It had to be around the second grade when I first played in a neighborhood football game. One of the fourth grade kids took me under his wing and explained where to stand and what to do.
I was wearing my street clothes, but a couple of the kids from the parish were still wearing their school uniforms. My Oldman would have killed me if he caught me outside after school in my nice pants and dress shirt.
The kids kept calling the grass next to the playground the gridiron. It seemed large at the time. I stopped back twenty years later and it was about the size of three basketball courts lined up next to each other. Back in the day it was as big as Soldier Field.
All the older kids were arguing about who was going to be Dick Butkus. Everyone wanted to be Dick Butkus, even the black kids. Actually one of the black kids was a Viking fan. He wanted to be Alan Page. I didn’t know that black kid because he went to the public school, but nobody liked him. Not because he was black, but because he was a Viking fan and an Atlanta Braves fan.
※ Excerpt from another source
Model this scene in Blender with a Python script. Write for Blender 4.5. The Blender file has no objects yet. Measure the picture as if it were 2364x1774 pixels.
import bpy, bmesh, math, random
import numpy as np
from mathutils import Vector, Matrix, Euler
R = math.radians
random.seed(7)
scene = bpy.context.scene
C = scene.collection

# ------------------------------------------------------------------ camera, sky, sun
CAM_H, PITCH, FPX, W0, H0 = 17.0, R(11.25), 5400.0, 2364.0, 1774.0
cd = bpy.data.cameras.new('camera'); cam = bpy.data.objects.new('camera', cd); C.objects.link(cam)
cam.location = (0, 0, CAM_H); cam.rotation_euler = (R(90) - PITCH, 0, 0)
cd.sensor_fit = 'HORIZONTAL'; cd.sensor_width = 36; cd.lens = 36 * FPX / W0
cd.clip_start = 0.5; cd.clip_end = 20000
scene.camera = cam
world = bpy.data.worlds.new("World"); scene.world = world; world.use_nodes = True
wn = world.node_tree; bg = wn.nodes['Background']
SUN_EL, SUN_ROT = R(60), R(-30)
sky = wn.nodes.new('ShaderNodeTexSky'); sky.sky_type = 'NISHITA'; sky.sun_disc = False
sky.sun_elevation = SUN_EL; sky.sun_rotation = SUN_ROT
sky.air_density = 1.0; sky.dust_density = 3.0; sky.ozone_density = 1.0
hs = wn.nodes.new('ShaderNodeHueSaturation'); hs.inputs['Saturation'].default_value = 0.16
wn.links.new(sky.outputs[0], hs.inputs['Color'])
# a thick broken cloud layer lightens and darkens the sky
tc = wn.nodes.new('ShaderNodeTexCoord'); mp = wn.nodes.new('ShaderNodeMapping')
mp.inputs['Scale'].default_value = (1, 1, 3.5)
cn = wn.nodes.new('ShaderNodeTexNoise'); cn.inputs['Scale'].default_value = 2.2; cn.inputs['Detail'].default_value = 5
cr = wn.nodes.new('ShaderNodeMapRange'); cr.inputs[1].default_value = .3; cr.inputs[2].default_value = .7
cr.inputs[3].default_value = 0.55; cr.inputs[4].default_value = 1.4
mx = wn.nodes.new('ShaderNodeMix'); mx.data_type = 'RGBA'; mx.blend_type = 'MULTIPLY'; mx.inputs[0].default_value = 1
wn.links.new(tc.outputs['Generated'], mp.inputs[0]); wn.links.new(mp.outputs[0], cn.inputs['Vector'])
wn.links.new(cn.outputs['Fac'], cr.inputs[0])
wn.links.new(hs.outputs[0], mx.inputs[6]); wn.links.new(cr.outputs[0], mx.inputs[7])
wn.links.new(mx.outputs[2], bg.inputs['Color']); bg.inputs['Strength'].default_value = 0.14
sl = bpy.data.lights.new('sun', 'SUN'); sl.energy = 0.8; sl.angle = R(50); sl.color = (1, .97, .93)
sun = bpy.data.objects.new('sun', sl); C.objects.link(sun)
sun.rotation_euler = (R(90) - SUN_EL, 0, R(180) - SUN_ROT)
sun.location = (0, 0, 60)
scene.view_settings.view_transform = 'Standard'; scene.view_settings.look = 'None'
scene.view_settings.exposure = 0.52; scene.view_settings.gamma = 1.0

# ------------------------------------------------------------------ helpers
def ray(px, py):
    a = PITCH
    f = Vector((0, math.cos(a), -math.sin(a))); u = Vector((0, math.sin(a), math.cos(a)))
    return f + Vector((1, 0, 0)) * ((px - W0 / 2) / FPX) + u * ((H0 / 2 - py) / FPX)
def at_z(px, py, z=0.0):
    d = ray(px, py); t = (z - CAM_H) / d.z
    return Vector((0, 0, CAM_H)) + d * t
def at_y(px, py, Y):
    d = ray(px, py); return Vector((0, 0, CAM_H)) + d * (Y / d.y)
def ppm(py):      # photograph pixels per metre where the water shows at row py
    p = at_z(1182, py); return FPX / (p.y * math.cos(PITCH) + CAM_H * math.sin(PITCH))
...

That was the great thing that I recall from our youth. A time before we discovered racism. I thought all black people liked the Vikings until I was in fifth grade. That’s when the black kids all wanted to be Walter Payton.
The late afternoon sun was at a low autumn angle. The air was cold, but our jackets were all piled up on the side. That weekday afternoon was the first time I touched a leather football in a real neighborhood game. It had “The Duke” stamped on one side. I knew on that day what I wanted for Christmas in 1973.
The early sunset of fall was quickly settling in on our football game. The mom of the kid who eventually got to play Dick Butkus called him in for dinner. That triggered the next “I’m Dick Butkus” argument. Obviously the next number fifty one was one of the older kids.
By the time my mom called me out of the game I was a seasoned Chicago Bear. The last three kids left were me, the black kid who played Alan Page and the big kid who owned “The Duke.” My dad referred to that kid's family as the Lugans. A couple years later I realized they were Lithuanian and their name was Stankevicius.
I walked home that day a little bit older, a little bit more confident about myself. That night I wore my Chicago Bears helmet to bed. One of my dad’s railroad buddies gave it to me. It was his son’s helmet that he outgrew. It had a white “C” on both sides. Just like the one Dick Butkus wore.
My first season of neighborhood football was the last season Butkus roamed the gridiron at Soldiers Field. It didn’t matter to me because Butkus was the only defensive player that I wanted to be.
I’d do anything to still have that old Bears helmet. I’d do anything to find those guys from that football game at the park. I’d do anything to walk home and have dinner with my parents and tell them that I wanted a football for Christmas.